Question

Identify the product in the following reaction.

Answer 1

Hint: In this reaction, formation of electrophile in the presence of a strong base which substitutes on the benzene ring, forming an intermediate which undergoes basic hydrolysis to form ortho-hydroxy substituted product.

Complete step by step answer:
The reaction of the phenol with chloroform in presence of sodium hydroxide takes places as follows:
- In the presence of the strong base, NaOH, the chloroform loses the proton forming a carbanion, which further loses its $\alpha -$ chlorine atom forming dichlorocarbene, which is very reactive species and proceeds to react with the phenol.

- The NaOH, strong base also, deprotonates the phenol by abstracting a proton from the O-H bond to give phenoxide ion. The negative charge acquired by the oxygen atom in the anion, it stabilised by resonance.
In the resonance structures, the negative charge is delocalised into the benzene ring, making it electron-rich at the ortho- and para-position.
- Now the nucleophilic benzene ring attacks the electrophilic carbene, at the ortho- position to form an intermediate called the di-chloromethyl substituted phenol.

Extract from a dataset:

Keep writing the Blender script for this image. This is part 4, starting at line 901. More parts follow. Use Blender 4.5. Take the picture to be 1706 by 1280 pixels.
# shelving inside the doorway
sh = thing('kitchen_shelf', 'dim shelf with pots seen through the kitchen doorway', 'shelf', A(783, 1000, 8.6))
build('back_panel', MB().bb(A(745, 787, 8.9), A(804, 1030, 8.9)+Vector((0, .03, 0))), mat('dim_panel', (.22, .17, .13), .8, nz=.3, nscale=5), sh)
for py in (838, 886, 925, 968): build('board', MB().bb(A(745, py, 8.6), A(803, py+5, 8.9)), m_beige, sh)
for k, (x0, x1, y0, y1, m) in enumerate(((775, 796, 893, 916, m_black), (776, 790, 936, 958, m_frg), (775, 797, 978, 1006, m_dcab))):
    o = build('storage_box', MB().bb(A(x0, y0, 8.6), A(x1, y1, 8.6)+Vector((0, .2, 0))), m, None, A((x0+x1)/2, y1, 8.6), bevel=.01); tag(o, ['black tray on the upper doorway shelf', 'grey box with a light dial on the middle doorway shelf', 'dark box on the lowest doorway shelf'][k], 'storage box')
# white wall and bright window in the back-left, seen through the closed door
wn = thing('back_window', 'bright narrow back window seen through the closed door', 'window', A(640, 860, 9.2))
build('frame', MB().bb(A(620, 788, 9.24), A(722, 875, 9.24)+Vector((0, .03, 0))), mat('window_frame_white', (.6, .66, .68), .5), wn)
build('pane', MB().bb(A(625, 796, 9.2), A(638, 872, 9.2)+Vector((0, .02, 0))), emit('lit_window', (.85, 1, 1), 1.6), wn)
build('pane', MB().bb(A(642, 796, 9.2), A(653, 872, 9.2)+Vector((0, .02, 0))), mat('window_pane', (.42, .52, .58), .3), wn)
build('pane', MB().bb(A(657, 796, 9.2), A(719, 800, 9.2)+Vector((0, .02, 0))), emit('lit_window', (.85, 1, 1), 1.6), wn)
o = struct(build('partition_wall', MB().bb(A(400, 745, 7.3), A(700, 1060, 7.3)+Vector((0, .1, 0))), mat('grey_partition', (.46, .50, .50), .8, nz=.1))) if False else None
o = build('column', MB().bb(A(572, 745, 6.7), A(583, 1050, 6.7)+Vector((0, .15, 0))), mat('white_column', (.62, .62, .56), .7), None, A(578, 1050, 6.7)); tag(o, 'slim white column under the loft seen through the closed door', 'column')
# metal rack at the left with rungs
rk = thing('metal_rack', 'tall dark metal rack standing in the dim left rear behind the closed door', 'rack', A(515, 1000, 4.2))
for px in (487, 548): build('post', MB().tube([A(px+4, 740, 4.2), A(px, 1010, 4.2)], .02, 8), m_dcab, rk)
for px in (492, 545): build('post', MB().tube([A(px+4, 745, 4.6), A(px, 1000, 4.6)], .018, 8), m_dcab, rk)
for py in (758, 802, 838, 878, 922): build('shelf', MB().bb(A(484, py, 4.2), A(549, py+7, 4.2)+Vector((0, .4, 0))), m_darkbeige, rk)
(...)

- The intermediate now undergoes basic hydrolysis to lose the chloride ions and give us ortho- hydroxybenzaldehyde. This reaction of the phenol with the chloroform in the presence of sodium hydroxide to give ortho-hydroxybenzaldehyde or salicylaldehyde is known as the Reimer Tiemann reaction.

Note: The dichlorocarbene is highly electrophilic due to having six valence electrons in the carbon. Also, the two electronegative chlorine atoms which make it electron-deficient. Thus, highly attracted to the nucleophilic phenoxide ion. The ortho-position is favoured because of the hydrogen-bonding with the carbonyl group attached is more feasible than at the para- position which is further away from the hydroxyl group of the phenol.